Trying Lord Byron for Murder

Trying Lord Byron for Murder

Tom Stoppard’s “Arcadia” triumphs in an intimate Village venue

Brilliant British wit, introspective drama and sultry romance fuse into the present day discovery of an intriguing two-century forgotten murder mystery that deliciously ponders the interaction between science and poetry in Tom Stoppard’s “Arcadia,” now playing at Manhattan Theatre Source. The Invisible City Theater Company’s production fits perfectly with the play’s humorous yet cerebral sensibilities.

The story alternates between the Coverly family’s English countryside estate in 1809, where the schoolgirl musings of young Thomasina and the insight of her charmingly decadent tutor, Septimus Hodge, unwittingly uncover the beginnings of thermodynamics in her math homework, and the same estate in the present, where a group of academics engage in a battle of wills and intellects while investigating an apparent murder mystery from two centuries before.

The suspected culprit is none other than the intriguing, young, womanizing poet Lord Byron, a Trinity College mate of Hodge’s. In the estate’s past, passions enflamed as scandalous affairs and jealousy crept up among the characters, while in current day tempers flare when Bernard Nightingale myopically endeavors to convict Bryon of murder while Valentine Coverly and Hannah Jarvis begin unraveling the mysteries of Thomasina’s discovery compounded by the strange presence of an unidentified hermit who seems to have lingered at the estate after a tragic death in 1812. In the midst of the chaos, a timeless truth emerges. While science may prove the universe impossible to understand and poetry may fail to illustrate the dissonance in human experience, life is a fragile gift to savor.

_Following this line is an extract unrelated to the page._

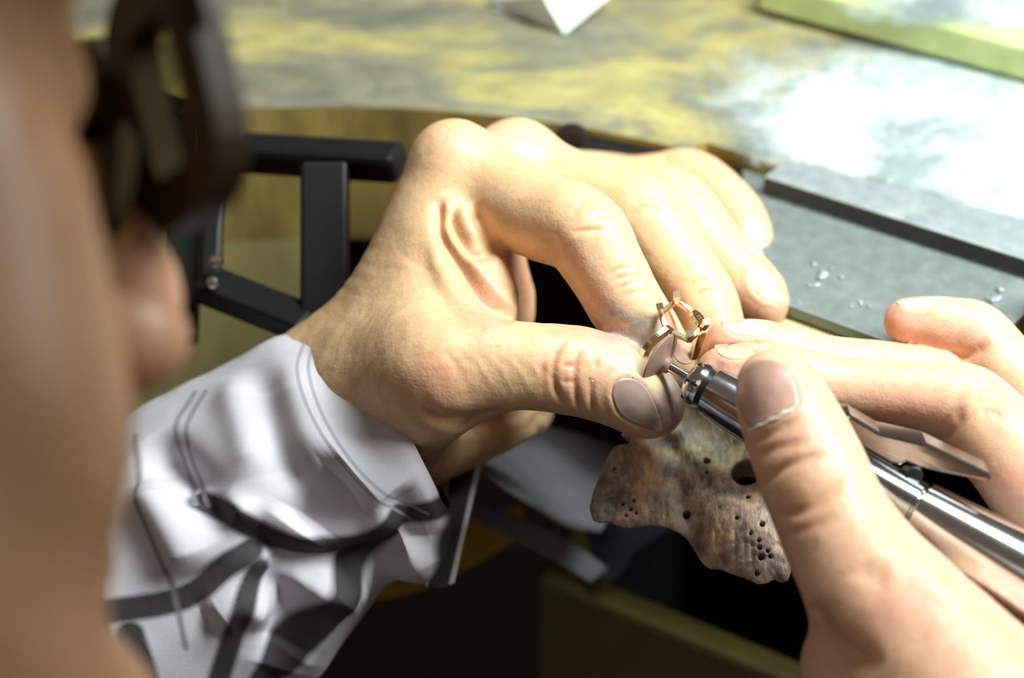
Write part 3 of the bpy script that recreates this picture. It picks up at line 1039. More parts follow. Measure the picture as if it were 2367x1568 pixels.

The content may sound heavy, but Stoppard’s radiant writing keeps the audience chuckling throughout. The first act opens with Septimus carefully explaining the meaning of “carnal embrace” as the act of “hugging a side of beef” to the innocent Thomasina, who seems to have heard rumors of one Mrs. Chater involved in the act in the gazebo. Although Stoppard wrote the play in 1993, some of the humor becomes even more pointed today, especially a short rant on the terrors of “godless republicanism,” a clever inversion of the meaning of those terms today.

Perhaps the most enjoyable aspect of the Invisible City production of “Arcadia” is the venue. Manhattan Theatre Source offers an exceptionally intimate performance space. Those sitting in the first of the mere three rows must be mindful of their legs in order to keep from tripping the actors as they strut, stomp, shout, dance and ardently kiss within feet of the audience. At intermission, feel free to wander about the cozy collection of used books or snuggle into one of the plush couches, or get some coffee downstairs.

Although within eye contact of every audience member, the cast performs with staggering vividness, capturing the subtle nuances of the humor and conveying the dark romance of sex, death and blind obsession.

Adam Devine plays Septimus Hodge perfectly from his opening slippery banter about “sexual congress” to his closing gaze that follows Thomasina offstage with a visible pity for her innocence and some eerie foreshadowing of an uncomfortable and evasive sadness lingering in his eyes. Devine masterfully exposes the character shift in Hodge and plays the part of an English gentleman with such charm that the audience cannot help but admire him. Christine Albright, a recent arrival in New York from San Diego, develops Thomasina from an innocent, hardly noticeable schoolgirl to a suddenly beautiful and sexually moving force when she beckons Septimus to teach her to dance in the final scene.

David Ian Lee and Avery Clark carry the cast in the scenes set in the present. Lee delivers fiery bouts of shouting and vicious attacks as a professionally threatened and desperate Bernard Nightingale. “Why does scientific progress matter more than personalities?” he shouts, reducing Clark’s Valentine Coverly to tears. Clark’s performance started slow and his accent faltered at times, but he conveyed a cool demeanor that made Coverly a balancing force between warring Nightingale and Hannah Jarvis, played adequately by Rebecca Miller.

The actors are divided between present and past, and only share the stage briefly in the final act, when the events are juxtaposed between 1812 and the present. Their invisible interactions bring chills to an already breezy room (dress warm) and do justice to Stoppard’s effort to lend meaning to the events of 1812 with the realizations achieved today.

The cast brought a new, intimate production of one of Stoppard’s most intriguing story lines. Devine proves himself a perfect Septimus Hodge and Manhattan Theatre Sources demonstrates its success as one the most enjoyable small venues for theater in the Village.